RE: 'energy is too cheap'
"a few pence on fuel" actually means pounds per week and tens to hundreds of pounds per year, so yes, I'm complaining. You also seem to be ignorant of the fact that fuel prices have been rising several pence per month all of their own accord; 18% in the past year.
If energy prices rise so much as to cause the 'lifestyle change' you so crave, the economy would be in tatters. No economy means no food on the table, no food generally results in mass starvation.
It would appear that the best solution to our woes would be obtaining energy from better sources- yet every attempt at this is scuppered by different branches of the green movement. Wind turbines on windy hills? NO!, they would kill precious birds and result in unsightly power lines across Scotland. Tidal power? NO!, it would disturb some delicate mud-flat ecosystem somewhere. Nuclear power? GOD NO!, an especially badly designed and run station in the Ukraine caught fire once, which obviously means that every other nuclear station will too.
The proposed solution? Let's all sit at home in dimly-lit, cold rooms, reading the Guardian and eating rabbit droppings, content with the fact that we have possibly averted a whole 20cm rise in sea levels.
I do indeed agree that burning oil in innumerable engines isn't the best idea, but heaping tax upon tax onto people when they have no realistic alternative to what they're doing is cretinous in the extreme.
If we are genuinely concerned about global warming, then we should be pushing through every alternative power source we can devise; dam the estuaries, pepper every remote hilltop with turbines, coat the entire Sahara with solar panels and then provide REAL alternatives to combustion-powered transport.

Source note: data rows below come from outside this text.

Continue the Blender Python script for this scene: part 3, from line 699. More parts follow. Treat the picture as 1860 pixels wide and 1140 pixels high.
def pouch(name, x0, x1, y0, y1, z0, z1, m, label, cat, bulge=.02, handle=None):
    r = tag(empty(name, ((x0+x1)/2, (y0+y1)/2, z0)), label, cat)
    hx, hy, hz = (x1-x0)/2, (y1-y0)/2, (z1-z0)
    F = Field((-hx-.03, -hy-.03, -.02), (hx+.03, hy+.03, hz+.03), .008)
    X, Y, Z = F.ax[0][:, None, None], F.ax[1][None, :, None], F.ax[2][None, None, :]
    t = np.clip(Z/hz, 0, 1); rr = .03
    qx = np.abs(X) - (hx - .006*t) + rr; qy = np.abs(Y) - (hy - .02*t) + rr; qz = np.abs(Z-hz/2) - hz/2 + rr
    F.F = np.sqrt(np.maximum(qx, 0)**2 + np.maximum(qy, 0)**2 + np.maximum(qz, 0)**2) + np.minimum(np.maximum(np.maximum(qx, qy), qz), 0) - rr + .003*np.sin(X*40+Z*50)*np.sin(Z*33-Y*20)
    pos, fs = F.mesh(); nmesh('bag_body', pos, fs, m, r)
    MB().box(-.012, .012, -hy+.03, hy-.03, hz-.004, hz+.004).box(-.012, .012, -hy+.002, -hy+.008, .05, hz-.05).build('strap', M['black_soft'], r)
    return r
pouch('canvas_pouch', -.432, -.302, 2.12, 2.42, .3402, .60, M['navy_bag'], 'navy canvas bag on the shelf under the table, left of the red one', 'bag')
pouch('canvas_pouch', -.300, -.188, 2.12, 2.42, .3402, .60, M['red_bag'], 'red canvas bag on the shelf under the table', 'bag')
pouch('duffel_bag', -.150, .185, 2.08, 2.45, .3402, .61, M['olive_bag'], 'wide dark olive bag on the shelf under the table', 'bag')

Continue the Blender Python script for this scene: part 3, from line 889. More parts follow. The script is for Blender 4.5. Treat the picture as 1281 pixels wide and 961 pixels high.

That does NOT mean a colourful leaflet advising people to get the (diesel) bus; it means building electric cars that people actually want, bringing back trolleybuses; hell, introducing trolley-LORRIES (it can't be that hard to put cables over the major motorways).
Putting 2p on a litre of petrol and introducing a pathetic levy on plastic bags achieves nothing other than slowly crippling the economy, giving yet more money to the likes of China (who pollute in every way FAR more than we do per product produced) whilst smugly basking in a fog of "I cycle around and use cotton shopping bags, it doesn't affect me".